# START OF SUPPLIED DATA

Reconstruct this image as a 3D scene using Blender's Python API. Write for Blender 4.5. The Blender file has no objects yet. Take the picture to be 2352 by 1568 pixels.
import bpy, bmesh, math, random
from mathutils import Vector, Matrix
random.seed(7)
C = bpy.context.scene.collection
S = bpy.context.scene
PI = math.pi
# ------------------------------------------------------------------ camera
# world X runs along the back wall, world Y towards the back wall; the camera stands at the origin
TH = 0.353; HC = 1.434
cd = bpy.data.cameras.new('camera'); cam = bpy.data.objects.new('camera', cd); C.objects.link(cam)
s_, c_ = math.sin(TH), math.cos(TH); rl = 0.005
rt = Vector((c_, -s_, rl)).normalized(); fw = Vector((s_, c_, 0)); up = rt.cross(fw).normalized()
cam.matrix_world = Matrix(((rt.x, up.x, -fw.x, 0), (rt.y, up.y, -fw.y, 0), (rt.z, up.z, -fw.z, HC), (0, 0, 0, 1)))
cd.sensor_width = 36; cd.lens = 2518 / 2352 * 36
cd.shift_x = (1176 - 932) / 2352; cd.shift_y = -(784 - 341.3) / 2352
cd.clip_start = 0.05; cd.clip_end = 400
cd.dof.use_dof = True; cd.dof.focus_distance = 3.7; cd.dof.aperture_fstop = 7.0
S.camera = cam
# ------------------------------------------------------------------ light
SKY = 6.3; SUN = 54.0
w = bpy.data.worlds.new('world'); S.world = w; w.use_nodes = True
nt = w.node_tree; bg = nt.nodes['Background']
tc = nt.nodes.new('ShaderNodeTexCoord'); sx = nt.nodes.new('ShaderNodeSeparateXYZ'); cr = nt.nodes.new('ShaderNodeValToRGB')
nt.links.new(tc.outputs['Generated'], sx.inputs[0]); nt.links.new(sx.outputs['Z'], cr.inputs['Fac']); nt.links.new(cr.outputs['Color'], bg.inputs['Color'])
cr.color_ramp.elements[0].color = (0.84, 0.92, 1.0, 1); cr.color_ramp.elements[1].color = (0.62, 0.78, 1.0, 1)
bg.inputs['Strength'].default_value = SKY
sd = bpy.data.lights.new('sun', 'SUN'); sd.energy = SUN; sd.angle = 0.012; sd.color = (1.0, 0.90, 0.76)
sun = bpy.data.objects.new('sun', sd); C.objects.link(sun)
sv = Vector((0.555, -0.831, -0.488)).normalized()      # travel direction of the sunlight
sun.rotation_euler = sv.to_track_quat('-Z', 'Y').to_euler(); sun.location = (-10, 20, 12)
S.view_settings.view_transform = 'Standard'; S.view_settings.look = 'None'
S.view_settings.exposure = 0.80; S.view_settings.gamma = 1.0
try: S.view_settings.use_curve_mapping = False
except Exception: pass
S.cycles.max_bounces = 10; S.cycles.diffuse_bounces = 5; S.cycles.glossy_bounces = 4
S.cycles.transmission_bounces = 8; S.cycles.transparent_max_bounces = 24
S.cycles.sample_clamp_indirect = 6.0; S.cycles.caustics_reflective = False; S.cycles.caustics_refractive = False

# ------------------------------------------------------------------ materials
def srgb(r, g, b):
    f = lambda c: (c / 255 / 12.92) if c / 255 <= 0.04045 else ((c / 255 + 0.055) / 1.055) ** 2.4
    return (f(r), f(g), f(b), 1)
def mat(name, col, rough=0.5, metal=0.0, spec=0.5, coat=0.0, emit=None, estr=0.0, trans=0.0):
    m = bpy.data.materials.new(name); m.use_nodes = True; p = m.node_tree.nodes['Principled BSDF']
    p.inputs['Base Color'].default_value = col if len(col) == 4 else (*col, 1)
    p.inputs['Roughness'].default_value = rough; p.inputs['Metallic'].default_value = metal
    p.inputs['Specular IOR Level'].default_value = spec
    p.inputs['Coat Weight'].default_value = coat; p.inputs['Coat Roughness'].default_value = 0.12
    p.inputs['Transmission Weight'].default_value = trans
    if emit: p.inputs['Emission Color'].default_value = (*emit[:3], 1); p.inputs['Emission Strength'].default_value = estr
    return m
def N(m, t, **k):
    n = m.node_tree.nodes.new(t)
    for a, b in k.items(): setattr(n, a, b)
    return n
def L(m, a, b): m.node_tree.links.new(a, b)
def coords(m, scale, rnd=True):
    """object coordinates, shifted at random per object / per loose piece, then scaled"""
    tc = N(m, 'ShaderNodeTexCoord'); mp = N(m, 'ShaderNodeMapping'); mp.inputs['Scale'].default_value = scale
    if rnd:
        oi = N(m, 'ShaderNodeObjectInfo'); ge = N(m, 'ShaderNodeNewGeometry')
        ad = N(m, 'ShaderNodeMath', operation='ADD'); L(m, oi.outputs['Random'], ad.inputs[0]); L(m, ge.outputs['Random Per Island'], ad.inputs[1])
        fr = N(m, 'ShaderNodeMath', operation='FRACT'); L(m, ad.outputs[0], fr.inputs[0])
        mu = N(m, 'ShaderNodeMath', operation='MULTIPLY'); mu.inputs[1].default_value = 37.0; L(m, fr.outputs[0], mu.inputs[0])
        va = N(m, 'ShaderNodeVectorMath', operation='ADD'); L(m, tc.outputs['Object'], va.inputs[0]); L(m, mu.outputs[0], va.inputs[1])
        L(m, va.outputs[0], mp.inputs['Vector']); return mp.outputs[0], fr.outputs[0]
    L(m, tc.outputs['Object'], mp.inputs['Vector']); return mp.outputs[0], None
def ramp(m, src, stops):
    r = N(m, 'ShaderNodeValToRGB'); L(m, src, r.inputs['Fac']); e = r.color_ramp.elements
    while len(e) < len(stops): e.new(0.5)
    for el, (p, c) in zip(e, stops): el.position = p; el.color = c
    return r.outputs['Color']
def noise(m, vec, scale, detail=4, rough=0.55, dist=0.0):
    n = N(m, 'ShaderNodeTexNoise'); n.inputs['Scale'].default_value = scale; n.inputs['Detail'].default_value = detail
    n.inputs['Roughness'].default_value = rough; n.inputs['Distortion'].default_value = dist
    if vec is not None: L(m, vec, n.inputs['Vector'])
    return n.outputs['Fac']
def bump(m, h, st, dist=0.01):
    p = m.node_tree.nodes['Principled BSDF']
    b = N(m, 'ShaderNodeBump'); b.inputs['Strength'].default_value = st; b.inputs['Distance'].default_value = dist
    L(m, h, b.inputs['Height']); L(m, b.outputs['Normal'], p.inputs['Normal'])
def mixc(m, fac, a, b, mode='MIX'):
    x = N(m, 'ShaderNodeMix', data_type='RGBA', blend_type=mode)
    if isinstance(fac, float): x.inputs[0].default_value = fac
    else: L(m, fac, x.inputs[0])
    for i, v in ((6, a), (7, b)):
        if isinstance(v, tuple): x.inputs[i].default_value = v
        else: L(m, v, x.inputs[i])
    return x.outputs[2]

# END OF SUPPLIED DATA

- **REQUIRED WORK**:
Find the lines that include the string "objects", then copy each of them.

- **EXERCISE ANSWER**:
Reconstruct this image as a 3D scene using Blender's Python API. Write for Blender 4.5. The Blender file has no objects yet. Take the picture to be 2352 by 1568 pixels.
cd = bpy.data.cameras.new('camera'); cam = bpy.data.objects.new('camera', cd); C.objects.link(cam)
sun = bpy.data.objects.new('sun', sd); C.objects.link(sun)